Alternate Canon for Film

I saw The Red Shoes at Film Forum the other day, in a new print, and it occurred to me that possibly I was watching the greatest movie of all time. This signals to my brain: "Yes, but on what criteria?" And the answer is something like: "pure filmmaking," or "movie magic," etc. etc. But what I mean I think is better expressed in my favorite format: the list.

The Red Shoes
Gone with the Wind
Lawrence of Arabia
Napoleon (1927)
Wizard of Oz
Ben-Hur (1959)
Citizen Kane
War & Peace (1967)
The Leopard
Modern Times
Juliet of the Spirits
Birth of a Nation
The Conformist
Lola Montes
West Side Story
2001: A Space Odyssey


Now, usually, these are not my actual favorites, nor my actual "Best" or "Most Important" films. But in all of these movies is a shocking, almost superhuman visual creativity and ambition. The colors of Gone with the Wind, the chariot race in Ben-Hur, the communicative silences of 2001, the sets in the Wizard of Oz, the choreography of West Side Story... Here I am breaking from my usual plot-centered valuations. It is a truism of course that the greatest auteurs (in film and literature) are often masters of BOTH detail and grand plan. Tolstoy and Proust in literature, and at least all of the historical epics listed above, are gigantic in scope and breathtaking in particular scenes.

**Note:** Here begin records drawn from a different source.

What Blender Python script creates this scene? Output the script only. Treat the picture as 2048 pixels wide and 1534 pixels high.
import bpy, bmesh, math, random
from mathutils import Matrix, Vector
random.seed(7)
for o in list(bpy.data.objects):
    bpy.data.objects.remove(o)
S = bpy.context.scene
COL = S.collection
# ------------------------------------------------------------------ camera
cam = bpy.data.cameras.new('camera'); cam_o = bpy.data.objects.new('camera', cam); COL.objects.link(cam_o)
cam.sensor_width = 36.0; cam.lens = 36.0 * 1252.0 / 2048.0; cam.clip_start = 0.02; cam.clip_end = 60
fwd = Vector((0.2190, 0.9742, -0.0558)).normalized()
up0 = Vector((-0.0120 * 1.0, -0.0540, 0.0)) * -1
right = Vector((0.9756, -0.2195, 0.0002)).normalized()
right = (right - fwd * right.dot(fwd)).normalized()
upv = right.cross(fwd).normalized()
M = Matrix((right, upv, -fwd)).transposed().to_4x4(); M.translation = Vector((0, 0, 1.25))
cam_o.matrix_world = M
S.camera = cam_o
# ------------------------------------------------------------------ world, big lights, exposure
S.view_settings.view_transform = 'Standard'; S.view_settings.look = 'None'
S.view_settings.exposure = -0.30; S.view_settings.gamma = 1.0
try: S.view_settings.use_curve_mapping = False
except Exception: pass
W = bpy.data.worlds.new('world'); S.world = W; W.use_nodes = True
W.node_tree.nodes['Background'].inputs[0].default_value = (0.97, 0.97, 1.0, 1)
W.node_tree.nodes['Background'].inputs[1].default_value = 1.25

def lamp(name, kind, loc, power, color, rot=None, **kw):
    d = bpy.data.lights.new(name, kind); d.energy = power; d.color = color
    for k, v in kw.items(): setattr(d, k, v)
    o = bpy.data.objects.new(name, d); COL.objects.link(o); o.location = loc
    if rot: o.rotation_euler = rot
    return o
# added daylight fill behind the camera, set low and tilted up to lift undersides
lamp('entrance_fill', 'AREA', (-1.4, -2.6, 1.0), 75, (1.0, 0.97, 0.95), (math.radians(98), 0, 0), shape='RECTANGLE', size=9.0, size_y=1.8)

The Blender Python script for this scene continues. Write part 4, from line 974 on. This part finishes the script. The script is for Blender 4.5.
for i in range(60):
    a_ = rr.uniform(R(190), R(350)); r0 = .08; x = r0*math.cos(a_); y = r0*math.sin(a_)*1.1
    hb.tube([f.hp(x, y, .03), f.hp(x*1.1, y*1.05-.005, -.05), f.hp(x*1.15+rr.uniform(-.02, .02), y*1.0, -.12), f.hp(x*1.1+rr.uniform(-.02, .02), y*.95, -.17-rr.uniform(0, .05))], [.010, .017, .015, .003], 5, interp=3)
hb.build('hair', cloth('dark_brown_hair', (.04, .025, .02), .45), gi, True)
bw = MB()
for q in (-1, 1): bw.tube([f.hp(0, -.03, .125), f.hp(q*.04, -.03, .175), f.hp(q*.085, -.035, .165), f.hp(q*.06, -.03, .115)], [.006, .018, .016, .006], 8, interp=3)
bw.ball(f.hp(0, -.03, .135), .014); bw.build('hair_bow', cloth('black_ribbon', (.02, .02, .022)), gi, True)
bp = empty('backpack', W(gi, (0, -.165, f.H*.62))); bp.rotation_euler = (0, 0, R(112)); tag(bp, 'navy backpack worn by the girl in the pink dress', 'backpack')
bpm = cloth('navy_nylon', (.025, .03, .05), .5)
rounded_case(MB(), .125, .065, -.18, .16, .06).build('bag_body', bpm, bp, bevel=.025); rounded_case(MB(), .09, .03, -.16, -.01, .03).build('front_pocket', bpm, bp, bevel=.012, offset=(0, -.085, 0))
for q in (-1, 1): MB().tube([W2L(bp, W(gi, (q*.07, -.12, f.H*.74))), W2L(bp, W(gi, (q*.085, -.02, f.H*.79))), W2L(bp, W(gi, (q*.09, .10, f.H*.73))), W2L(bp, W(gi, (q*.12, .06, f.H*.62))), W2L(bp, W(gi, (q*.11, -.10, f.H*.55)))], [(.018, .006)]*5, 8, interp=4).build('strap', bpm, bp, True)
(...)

One problem with this list: it is much less "art house" than my tastes really are, and considerably more Hollywood. Of the great art house directors, Fellini is the most in this line. Bergman, Kurosawa, Renoir, Lang, are obviously virtuosos and there is probably room in here for some of their more extravagant work. The New Wave is usually too cramped. Truffaut's best work, but even Rashomon or The Seventh Seal, are STILL not Gone with The Wind, if you see what I mean.

One movie that probably *does* belong here is actually one I disliked a great deal: Marketa Lazarova, a Czech black and white epic that was visually stunning from start to finish. Since it was so boring, it is disqualified as being (in another way) unwatchable. That Bergman never made a movie as "beautiful" as this one is obviously more instructive about what Bergman WAS doing, what kind of magic he *was* after, than in any way a negative remark about him.

1 comment:

Sean said...

Hi Ben...witbawdtsl is having a field day with certain posts. (one in particular about "reaching for the stars" with art and music).

A word of advice, you're still too scattershot with some of these opinions. You're not allowing breathing room for what others may find to be the pinnacle of music and art (can such a thing be argued? there are just as many people in the world who see no relevance in Picasso or Shakespeare as Darkthrone or Pushead...just because something is accepted as "classic" by the masses doesn't make it "timeless" to another's sensibilities of noise and staright lines).

I don't see any "schtick" to many of these opinions, so they come off as arrogant and condescending.

I'm trying to help you here...it all comes off as forced intellectualism rather than true intellectualism! (I'm one to think true intellectualism isn't as rigid in allowing another opinion to be discarded so quickly...it's kind of like the contrarian smugness of those Atheist demotivational posters you see dotted around the internet, that is, the opinion is stated rudely, and contemptuously).